Aim of the exercise: Copy out the complete listing, word for word.

Dataset content:

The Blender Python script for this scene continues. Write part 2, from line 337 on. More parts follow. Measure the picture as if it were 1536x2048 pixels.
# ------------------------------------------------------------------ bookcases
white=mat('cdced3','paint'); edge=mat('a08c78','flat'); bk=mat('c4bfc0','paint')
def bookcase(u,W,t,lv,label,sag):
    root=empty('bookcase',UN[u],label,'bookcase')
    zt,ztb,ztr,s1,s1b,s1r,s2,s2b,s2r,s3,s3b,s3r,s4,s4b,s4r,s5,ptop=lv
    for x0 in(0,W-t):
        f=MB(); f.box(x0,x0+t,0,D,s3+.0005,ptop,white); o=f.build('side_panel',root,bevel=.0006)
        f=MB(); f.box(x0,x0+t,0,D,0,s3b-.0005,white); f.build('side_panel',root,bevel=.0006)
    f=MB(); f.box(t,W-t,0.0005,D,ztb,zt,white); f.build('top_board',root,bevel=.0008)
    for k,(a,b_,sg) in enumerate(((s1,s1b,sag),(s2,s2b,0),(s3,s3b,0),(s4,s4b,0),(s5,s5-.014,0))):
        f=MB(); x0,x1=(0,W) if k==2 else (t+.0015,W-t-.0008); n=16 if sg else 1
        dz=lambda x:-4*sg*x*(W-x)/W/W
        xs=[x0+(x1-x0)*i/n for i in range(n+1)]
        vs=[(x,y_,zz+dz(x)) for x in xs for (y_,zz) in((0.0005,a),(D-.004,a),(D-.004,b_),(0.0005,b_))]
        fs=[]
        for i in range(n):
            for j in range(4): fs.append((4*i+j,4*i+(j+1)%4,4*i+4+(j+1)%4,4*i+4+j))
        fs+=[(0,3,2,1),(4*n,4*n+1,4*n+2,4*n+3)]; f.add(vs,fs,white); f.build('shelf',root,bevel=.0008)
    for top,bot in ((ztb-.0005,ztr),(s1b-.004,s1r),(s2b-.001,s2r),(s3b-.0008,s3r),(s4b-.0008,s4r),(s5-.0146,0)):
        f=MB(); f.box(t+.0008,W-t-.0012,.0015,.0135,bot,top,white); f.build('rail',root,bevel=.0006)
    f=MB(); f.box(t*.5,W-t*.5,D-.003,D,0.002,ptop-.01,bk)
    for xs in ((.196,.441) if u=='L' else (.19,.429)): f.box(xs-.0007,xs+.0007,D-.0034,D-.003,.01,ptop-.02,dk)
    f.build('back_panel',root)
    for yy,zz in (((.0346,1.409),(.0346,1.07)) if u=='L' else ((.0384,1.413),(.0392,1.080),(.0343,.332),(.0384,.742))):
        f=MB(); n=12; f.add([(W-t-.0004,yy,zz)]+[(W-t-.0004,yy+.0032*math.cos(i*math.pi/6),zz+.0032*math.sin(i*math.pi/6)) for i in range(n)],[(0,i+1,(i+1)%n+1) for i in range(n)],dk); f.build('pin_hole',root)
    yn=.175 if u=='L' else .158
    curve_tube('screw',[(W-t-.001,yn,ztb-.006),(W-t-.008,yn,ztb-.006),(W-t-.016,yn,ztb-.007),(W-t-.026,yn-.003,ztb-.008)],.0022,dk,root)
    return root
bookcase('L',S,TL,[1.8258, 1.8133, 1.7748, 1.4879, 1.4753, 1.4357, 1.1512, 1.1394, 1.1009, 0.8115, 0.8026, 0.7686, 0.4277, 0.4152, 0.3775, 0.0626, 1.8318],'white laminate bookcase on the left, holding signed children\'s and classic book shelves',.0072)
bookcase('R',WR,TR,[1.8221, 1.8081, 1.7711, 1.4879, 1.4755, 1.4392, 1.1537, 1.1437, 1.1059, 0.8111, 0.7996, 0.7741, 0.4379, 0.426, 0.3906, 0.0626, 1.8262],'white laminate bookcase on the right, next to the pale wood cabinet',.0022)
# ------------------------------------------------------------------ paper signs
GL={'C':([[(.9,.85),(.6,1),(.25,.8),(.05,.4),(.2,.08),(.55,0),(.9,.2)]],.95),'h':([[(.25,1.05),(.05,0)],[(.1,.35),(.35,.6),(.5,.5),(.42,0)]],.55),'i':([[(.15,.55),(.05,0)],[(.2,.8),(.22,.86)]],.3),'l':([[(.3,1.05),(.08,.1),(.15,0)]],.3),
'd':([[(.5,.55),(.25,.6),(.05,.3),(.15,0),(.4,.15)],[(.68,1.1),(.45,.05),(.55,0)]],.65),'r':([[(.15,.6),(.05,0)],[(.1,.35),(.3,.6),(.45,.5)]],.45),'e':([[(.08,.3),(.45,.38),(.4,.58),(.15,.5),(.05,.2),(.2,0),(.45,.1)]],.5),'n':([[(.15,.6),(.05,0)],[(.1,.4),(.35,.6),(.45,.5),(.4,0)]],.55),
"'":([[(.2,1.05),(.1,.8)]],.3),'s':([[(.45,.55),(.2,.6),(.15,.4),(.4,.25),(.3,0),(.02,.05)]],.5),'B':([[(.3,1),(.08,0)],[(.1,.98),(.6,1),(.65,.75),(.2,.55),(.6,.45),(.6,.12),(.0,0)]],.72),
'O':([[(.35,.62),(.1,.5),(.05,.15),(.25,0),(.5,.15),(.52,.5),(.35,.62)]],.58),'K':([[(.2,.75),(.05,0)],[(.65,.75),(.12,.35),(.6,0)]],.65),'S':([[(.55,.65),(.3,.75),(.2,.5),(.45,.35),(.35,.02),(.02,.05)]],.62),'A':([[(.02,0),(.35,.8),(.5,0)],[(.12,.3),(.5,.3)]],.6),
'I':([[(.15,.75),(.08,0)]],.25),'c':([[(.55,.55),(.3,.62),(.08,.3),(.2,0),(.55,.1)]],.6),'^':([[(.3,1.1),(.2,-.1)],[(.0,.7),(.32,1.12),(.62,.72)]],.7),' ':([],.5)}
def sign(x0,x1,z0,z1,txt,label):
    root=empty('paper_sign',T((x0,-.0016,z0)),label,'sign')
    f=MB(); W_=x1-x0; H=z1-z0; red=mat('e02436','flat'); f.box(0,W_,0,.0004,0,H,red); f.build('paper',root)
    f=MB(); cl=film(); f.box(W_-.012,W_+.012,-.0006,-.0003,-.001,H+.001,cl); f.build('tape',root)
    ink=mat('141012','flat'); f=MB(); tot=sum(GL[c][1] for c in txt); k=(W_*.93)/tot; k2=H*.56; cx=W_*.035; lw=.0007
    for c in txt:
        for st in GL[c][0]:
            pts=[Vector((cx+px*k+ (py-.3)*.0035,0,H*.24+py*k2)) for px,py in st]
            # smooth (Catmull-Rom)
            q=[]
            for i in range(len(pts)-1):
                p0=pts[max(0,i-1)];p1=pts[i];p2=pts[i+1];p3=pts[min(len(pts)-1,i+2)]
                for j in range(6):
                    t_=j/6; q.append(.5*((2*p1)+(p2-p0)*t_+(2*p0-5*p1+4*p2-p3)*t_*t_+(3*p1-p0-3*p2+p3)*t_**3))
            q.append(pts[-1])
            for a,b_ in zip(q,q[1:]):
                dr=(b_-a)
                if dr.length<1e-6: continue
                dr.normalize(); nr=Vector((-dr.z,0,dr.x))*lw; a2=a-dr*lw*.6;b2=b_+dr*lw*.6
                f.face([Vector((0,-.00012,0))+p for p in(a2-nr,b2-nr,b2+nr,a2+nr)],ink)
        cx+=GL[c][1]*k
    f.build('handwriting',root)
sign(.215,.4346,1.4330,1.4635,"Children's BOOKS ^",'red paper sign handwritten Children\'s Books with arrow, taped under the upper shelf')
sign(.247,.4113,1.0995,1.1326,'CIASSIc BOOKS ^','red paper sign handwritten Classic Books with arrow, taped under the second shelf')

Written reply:
The Blender Python script for this scene continues. Write part 2, from line 337 on. More parts follow. Measure the picture as if it were 1536x2048 pixels.
# ------------------------------------------------------------------ bookcases
white=mat('cdced3','paint'); edge=mat('a08c78','flat'); bk=mat('c4bfc0','paint')
def bookcase(u,W,t,lv,label,sag):
    root=empty('bookcase',UN[u],label,'bookcase')
    zt,ztb,ztr,s1,s1b,s1r,s2,s2b,s2r,s3,s3b,s3r,s4,s4b,s4r,s5,ptop=lv
    for x0 in(0,W-t):
        f=MB(); f.box(x0,x0+t,0,D,s3+.0005,ptop,white); o=f.build('side_panel',root,bevel=.0006)
        f=MB(); f.box(x0,x0+t,0,D,0,s3b-.0005,white); f.build('side_panel',root,bevel=.0006)
    f=MB(); f.box(t,W-t,0.0005,D,ztb,zt,white); f.build('top_board',root,bevel=.0008)
    for k,(a,b_,sg) in enumerate(((s1,s1b,sag),(s2,s2b,0),(s3,s3b,0),(s4,s4b,0),(s5,s5-.014,0))):
        f=MB(); x0,x1=(0,W) if k==2 else (t+.0015,W-t-.0008); n=16 if sg else 1
        dz=lambda x:-4*sg*x*(W-x)/W/W
        xs=[x0+(x1-x0)*i/n for i in range(n+1)]
        vs=[(x,y_,zz+dz(x)) for x in xs for (y_,zz) in((0.0005,a),(D-.004,a),(D-.004,b_),(0.0005,b_))]
        fs=[]
        for i in range(n):
            for j in range(4): fs.append((4*i+j,4*i+(j+1)%4,4*i+4+(j+1)%4,4*i+4+j))
        fs+=[(0,3,2,1),(4*n,4*n+1,4*n+2,4*n+3)]; f.add(vs,fs,white); f.build('shelf',root,bevel=.0008)
    for top,bot in ((ztb-.0005,ztr),(s1b-.004,s1r),(s2b-.001,s2r),(s3b-.0008,s3r),(s4b-.0008,s4r),(s5-.0146,0)):
        f=MB(); f.box(t+.0008,W-t-.0012,.0015,.0135,bot,top,white); f.build('rail',root,bevel=.0006)
    f=MB(); f.box(t*.5,W-t*.5,D-.003,D,0.002,ptop-.01,bk)
    for xs in ((.196,.441) if u=='L' else (.19,.429)): f.box(xs-.0007,xs+.0007,D-.0034,D-.003,.01,ptop-.02,dk)
    f.build('back_panel',root)
    for yy,zz in (((.0346,1.409),(.0346,1.07)) if u=='L' else ((.0384,1.413),(.0392,1.080),(.0343,.332),(.0384,.742))):
        f=MB(); n=12; f.add([(W-t-.0004,yy,zz)]+[(W-t-.0004,yy+.0032*math.cos(i*math.pi/6),zz+.0032*math.sin(i*math.pi/6)) for i in range(n)],[(0,i+1,(i+1)%n+1) for i in range(n)],dk); f.build('pin_hole',root)
    yn=.175 if u=='L' else .158
    curve_tube('screw',[(W-t-.001,yn,ztb-.006),(W-t-.008,yn,ztb-.006),(W-t-.016,yn,ztb-.007),(W-t-.026,yn-.003,ztb-.008)],.0022,dk,root)
    return root
bookcase('L',S,TL,[1.8258, 1.8133, 1.7748, 1.4879, 1.4753, 1.4357, 1.1512, 1.1394, 1.1009, 0.8115, 0.8026, 0.7686, 0.4277, 0.4152, 0.3775, 0.0626, 1.8318],'white laminate bookcase on the left, holding signed children\'s and classic book shelves',.0072)
bookcase('R',WR,TR,[1.8221, 1.8081, 1.7711, 1.4879, 1.4755, 1.4392, 1.1537, 1.1437, 1.1059, 0.8111, 0.7996, 0.7741, 0.4379, 0.426, 0.3906, 0.0626, 1.8262],'white laminate bookcase on the right, next to the pale wood cabinet',.0022)
# ------------------------------------------------------------------ paper signs
GL={'C':([[(.9,.85),(.6,1),(.25,.8),(.05,.4),(.2,.08),(.55,0),(.9,.2)]],.95),'h':([[(.25,1.05),(.05,0)],[(.1,.35),(.35,.6),(.5,.5),(.42,0)]],.55),'i':([[(.15,.55),(.05,0)],[(.2,.8),(.22,.86)]],.3),'l':([[(.3,1.05),(.08,.1),(.15,0)]],.3),
'd':([[(.5,.55),(.25,.6),(.05,.3),(.15,0),(.4,.15)],[(.68,1.1),(.45,.05),(.55,0)]],.65),'r':([[(.15,.6),(.05,0)],[(.1,.35),(.3,.6),(.45,.5)]],.45),'e':([[(.08,.3),(.45,.38),(.4,.58),(.15,.5),(.05,.2),(.2,0),(.45,.1)]],.5),'n':([[(.15,.6),(.05,0)],[(.1,.4),(.35,.6),(.45,.5),(.4,0)]],.55),
"'":([[(.2,1.05),(.1,.8)]],.3),'s':([[(.45,.55),(.2,.6),(.15,.4),(.4,.25),(.3,0),(.02,.05)]],.5),'B':([[(.3,1),(.08,0)],[(.1,.98),(.6,1),(.65,.75),(.2,.55),(.6,.45),(.6,.12),(.0,0)]],.72),
'O':([[(.35,.62),(.1,.5),(.05,.15),(.25,0),(.5,.15),(.52,.5),(.35,.62)]],.58),'K':([[(.2,.75),(.05,0)],[(.65,.75),(.12,.35),(.6,0)]],.65),'S':([[(.55,.65),(.3,.75),(.2,.5),(.45,.35),(.35,.02),(.02,.05)]],.62),'A':([[(.02,0),(.35,.8),(.5,0)],[(.12,.3),(.5,.3)]],.6),
'I':([[(.15,.75),(.08,0)]],.25),'c':([[(.55,.55),(.3,.62),(.08,.3),(.2,0),(.55,.1)]],.6),'^':([[(.3,1.1),(.2,-.1)],[(.0,.7),(.32,1.12),(.62,.72)]],.7),' ':([],.5)}
def sign(x0,x1,z0,z1,txt,label):
    root=empty('paper_sign',T((x0,-.0016,z0)),label,'sign')
    f=MB(); W_=x1-x0; H=z1-z0; red=mat('e02436','flat'); f.box(0,W_,0,.0004,0,H,red); f.build('paper',root)
    f=MB(); cl=film(); f.box(W_-.012,W_+.012,-.0006,-.0003,-.001,H+.001,cl); f.build('tape',root)
    ink=mat('141012','flat'); f=MB(); tot=sum(GL[c][1] for c in txt); k=(W_*.93)/tot; k2=H*.56; cx=W_*.035; lw=.0007
    for c in txt:
        for st in GL[c][0]:
            pts=[Vector((cx+px*k+ (py-.3)*.0035,0,H*.24+py*k2)) for px,py in st]
            # smooth (Catmull-Rom)
            q=[]
            for i in range(len(pts)-1):
                p0=pts[max(0,i-1)];p1=pts[i];p2=pts[i+1];p3=pts[min(len(pts)-1,i+2)]
                for j in range(6):
                    t_=j/6; q.append(.5*((2*p1)+(p2-p0)*t_+(2*p0-5*p1+4*p2-p3)*t_*t_+(3*p1-p0-3*p2+p3)*t_**3))
            q.append(pts[-1])
            for a,b_ in zip(q,q[1:]):
                dr=(b_-a)
                if dr.length<1e-6: continue
                dr.normalize(); nr=Vector((-dr.z,0,dr.x))*lw; a2=a-dr*lw*.6;b2=b_+dr*lw*.6
                f.face([Vector((0,-.00012,0))+p for p in(a2-nr,b2-nr,b2+nr,a2+nr)],ink)
        cx+=GL[c][1]*k
    f.build('handwriting',root)
sign(.215,.4346,1.4330,1.4635,"Children's BOOKS ^",'red paper sign handwritten Children\'s Books with arrow, taped under the upper shelf')
sign(.247,.4113,1.0995,1.1326,'CIASSIc BOOKS ^','red paper sign handwritten Classic Books with arrow, taped under the second shelf')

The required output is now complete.